▸ WHAT THIS TASK INVOLVES
Please quote exactly the opening lines of the data, from the first line to the one where "z+h), (y+.02, z+h)]" appears.

▸ DATA SECTION
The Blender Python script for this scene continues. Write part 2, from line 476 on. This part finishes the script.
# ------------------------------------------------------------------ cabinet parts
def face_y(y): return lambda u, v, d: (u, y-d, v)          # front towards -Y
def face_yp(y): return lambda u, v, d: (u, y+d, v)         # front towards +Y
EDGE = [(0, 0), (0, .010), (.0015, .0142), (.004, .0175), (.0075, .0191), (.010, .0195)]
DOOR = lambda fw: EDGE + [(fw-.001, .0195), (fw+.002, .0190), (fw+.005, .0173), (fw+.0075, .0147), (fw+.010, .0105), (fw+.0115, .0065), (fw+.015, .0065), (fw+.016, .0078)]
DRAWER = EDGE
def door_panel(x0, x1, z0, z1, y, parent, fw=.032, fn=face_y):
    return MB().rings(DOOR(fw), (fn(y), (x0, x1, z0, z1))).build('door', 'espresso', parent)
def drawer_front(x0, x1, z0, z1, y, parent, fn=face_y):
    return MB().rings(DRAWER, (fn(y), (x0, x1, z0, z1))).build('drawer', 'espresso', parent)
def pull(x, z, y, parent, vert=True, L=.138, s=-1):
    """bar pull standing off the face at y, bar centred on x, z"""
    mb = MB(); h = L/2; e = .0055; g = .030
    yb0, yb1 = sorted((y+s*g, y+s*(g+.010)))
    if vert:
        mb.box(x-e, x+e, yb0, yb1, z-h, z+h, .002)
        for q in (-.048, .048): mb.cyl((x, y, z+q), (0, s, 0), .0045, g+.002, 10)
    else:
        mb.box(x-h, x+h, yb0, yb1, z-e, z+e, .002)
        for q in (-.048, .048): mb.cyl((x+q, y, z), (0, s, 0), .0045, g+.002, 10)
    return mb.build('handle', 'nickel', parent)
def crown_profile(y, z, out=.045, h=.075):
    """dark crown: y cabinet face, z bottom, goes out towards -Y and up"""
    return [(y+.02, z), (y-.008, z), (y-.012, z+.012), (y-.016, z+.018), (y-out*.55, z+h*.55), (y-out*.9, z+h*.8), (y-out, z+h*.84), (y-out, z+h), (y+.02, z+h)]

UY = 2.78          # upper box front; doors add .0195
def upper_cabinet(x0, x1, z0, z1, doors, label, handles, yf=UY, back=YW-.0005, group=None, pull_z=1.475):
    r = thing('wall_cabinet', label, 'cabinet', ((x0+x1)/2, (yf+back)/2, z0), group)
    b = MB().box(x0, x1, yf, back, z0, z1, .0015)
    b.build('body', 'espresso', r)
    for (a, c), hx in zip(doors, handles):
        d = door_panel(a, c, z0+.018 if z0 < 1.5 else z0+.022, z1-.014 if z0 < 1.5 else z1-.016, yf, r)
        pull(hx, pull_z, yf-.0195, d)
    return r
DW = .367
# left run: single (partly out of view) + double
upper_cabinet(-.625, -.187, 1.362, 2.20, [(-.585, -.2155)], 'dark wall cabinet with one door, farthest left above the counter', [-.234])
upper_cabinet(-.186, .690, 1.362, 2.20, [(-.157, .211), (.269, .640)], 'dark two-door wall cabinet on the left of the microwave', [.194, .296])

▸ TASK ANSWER
The Blender Python script for this scene continues. Write part 2, from line 476 on. This part finishes the script.
# ------------------------------------------------------------------ cabinet parts
def face_y(y): return lambda u, v, d: (u, y-d, v)          # front towards -Y
def face_yp(y): return lambda u, v, d: (u, y+d, v)         # front towards +Y
EDGE = [(0, 0), (0, .010), (.0015, .0142), (.004, .0175), (.0075, .0191), (.010, .0195)]
DOOR = lambda fw: EDGE + [(fw-.001, .0195), (fw+.002, .0190), (fw+.005, .0173), (fw+.0075, .0147), (fw+.010, .0105), (fw+.0115, .0065), (fw+.015, .0065), (fw+.016, .0078)]
DRAWER = EDGE
def door_panel(x0, x1, z0, z1, y, parent, fw=.032, fn=face_y):
    return MB().rings(DOOR(fw), (fn(y), (x0, x1, z0, z1))).build('door', 'espresso', parent)
def drawer_front(x0, x1, z0, z1, y, parent, fn=face_y):
    return MB().rings(DRAWER, (fn(y), (x0, x1, z0, z1))).build('drawer', 'espresso', parent)
def pull(x, z, y, parent, vert=True, L=.138, s=-1):
    """bar pull standing off the face at y, bar centred on x, z"""
    mb = MB(); h = L/2; e = .0055; g = .030
    yb0, yb1 = sorted((y+s*g, y+s*(g+.010)))
    if vert:
        mb.box(x-e, x+e, yb0, yb1, z-h, z+h, .002)
        for q in (-.048, .048): mb.cyl((x, y, z+q), (0, s, 0), .0045, g+.002, 10)
    else:
        mb.box(x-h, x+h, yb0, yb1, z-e, z+e, .002)
        for q in (-.048, .048): mb.cyl((x+q, y, z), (0, s, 0), .0045, g+.002, 10)
    return mb.build('handle', 'nickel', parent)
def crown_profile(y, z, out=.045, h=.075):
    """dark crown: y cabinet face, z bottom, goes out towards -Y and up"""
    return [(y+.02, z), (y-.008, z), (y-.012, z+.012), (y-.016, z+.018), (y-out*.55, z+h*.55), (y-out*.9, z+h*.8), (y-out, z+h*.84), (y-out, z+h), (y+.02, z+h)]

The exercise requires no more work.